Your objective: Output only the lines running from the line bearing "Model this scene" through the line bearing "from mathutils import Vector", character for character.

** Begin Data for the task **

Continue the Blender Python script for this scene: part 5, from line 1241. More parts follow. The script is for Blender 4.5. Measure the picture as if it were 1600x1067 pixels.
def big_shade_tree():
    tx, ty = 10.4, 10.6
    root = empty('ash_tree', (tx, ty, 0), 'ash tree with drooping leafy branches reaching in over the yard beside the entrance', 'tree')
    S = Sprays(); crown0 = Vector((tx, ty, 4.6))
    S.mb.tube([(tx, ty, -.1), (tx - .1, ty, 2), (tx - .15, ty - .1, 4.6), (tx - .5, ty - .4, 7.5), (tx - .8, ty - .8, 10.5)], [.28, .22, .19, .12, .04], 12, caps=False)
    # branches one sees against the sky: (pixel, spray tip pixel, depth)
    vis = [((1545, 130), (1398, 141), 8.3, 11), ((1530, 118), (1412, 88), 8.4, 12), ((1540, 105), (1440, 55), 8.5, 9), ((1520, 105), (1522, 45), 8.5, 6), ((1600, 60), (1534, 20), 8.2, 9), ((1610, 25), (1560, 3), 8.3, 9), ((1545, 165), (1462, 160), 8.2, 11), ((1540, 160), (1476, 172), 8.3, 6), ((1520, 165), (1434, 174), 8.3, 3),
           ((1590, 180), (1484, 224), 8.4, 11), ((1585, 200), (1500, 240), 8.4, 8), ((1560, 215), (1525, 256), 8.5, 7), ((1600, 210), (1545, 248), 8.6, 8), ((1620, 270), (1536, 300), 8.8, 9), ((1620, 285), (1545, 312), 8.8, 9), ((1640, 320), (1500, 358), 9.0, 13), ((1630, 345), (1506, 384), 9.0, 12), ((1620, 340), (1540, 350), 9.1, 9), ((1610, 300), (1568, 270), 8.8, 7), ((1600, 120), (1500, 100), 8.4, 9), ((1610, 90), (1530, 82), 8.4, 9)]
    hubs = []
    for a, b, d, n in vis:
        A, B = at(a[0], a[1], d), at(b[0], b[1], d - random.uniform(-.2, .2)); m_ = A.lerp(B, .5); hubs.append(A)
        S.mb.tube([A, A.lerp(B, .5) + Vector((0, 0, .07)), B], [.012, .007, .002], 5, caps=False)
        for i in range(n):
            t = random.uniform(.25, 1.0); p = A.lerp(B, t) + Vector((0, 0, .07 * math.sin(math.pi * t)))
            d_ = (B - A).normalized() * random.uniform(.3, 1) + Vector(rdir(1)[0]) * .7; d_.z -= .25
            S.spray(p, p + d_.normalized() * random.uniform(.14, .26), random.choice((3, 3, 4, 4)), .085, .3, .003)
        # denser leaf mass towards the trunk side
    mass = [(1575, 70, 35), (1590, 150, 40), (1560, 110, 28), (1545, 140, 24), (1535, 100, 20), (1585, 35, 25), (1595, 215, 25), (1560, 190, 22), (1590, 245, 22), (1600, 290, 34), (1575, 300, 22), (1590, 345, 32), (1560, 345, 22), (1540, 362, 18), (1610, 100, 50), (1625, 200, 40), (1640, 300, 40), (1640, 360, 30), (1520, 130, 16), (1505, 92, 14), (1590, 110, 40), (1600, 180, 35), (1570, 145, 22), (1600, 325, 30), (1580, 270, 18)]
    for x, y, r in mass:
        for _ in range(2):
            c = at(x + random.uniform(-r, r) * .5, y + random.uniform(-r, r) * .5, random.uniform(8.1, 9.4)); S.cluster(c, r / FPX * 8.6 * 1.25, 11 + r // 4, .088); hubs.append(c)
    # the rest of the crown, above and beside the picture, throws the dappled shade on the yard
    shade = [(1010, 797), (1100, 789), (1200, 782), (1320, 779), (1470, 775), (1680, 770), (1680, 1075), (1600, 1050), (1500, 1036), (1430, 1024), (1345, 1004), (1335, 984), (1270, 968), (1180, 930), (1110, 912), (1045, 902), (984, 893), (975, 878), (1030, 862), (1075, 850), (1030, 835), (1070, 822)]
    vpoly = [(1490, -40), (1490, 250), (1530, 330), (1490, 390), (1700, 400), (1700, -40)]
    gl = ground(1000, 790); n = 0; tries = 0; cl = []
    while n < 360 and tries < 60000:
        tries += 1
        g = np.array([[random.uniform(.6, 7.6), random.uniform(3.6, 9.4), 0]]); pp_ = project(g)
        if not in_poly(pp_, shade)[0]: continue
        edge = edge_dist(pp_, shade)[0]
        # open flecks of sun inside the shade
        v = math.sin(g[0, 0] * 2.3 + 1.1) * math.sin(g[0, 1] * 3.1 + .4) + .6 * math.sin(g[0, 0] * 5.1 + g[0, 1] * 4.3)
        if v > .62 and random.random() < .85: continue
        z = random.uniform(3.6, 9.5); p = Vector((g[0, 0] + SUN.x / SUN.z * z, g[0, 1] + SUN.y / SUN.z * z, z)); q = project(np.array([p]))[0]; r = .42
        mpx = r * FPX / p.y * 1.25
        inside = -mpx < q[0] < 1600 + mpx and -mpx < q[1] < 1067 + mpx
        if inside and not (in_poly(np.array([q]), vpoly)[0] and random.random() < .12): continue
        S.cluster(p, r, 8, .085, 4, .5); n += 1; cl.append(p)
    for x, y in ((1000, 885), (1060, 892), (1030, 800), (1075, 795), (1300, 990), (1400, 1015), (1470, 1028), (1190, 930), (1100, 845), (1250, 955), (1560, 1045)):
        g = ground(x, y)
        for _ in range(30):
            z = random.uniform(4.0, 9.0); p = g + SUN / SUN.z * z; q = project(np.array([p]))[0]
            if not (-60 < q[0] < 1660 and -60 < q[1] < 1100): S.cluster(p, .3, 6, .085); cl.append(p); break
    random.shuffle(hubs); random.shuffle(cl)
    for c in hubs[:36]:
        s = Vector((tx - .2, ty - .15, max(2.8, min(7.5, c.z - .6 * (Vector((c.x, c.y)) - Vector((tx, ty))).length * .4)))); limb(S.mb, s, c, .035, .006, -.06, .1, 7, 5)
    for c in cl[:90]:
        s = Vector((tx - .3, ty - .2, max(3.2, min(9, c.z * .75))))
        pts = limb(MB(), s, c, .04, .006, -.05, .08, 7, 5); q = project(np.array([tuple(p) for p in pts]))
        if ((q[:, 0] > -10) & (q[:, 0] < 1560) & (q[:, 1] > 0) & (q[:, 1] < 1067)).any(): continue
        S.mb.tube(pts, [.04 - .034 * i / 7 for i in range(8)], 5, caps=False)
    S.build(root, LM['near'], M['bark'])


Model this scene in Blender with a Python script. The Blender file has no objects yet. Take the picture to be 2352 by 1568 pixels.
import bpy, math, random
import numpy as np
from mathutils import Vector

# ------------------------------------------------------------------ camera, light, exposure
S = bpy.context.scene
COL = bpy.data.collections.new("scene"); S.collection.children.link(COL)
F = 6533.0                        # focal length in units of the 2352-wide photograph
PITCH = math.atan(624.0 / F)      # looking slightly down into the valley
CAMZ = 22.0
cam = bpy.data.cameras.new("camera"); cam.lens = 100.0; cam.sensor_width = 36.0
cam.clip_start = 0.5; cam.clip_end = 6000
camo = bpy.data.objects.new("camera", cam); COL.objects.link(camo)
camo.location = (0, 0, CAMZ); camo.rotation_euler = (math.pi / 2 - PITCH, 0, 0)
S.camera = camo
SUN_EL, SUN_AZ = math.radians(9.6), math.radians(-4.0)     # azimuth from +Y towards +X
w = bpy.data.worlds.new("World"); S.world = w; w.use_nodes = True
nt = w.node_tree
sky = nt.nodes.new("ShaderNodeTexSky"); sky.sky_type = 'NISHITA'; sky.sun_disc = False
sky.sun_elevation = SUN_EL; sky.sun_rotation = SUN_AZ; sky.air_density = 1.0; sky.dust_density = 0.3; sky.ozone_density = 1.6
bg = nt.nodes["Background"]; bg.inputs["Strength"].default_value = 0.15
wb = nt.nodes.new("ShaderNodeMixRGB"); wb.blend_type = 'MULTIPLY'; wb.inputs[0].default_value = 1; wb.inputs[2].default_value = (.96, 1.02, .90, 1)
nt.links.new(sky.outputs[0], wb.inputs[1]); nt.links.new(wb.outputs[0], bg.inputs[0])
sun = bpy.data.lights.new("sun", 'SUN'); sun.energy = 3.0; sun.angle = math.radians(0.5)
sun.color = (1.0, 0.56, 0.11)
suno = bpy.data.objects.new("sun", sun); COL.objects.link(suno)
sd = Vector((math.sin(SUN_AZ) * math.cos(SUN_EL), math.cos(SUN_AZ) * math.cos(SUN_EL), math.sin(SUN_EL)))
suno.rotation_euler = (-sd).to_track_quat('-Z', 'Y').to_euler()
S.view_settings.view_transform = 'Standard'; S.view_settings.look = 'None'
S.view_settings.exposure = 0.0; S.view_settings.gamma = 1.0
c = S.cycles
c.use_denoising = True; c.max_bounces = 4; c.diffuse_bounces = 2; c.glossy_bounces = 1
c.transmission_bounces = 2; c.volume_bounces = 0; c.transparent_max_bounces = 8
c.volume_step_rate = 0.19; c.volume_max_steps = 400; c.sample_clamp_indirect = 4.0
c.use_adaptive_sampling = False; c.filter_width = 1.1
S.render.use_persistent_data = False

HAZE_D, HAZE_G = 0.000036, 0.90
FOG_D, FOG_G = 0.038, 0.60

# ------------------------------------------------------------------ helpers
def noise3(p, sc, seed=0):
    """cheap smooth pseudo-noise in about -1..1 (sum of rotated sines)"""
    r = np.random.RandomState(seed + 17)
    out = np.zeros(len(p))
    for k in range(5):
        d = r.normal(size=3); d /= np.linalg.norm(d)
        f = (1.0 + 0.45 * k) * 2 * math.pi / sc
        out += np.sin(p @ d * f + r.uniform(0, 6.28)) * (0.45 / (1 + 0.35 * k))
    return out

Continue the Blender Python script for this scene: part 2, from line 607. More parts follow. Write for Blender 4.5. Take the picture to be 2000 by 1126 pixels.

** End Data for the task **

Response:
Model this scene in Blender with a Python script. The Blender file has no objects yet. Take the picture to be 2352 by 1568 pixels.
import bpy, math, random
import numpy as np
from mathutils import Vector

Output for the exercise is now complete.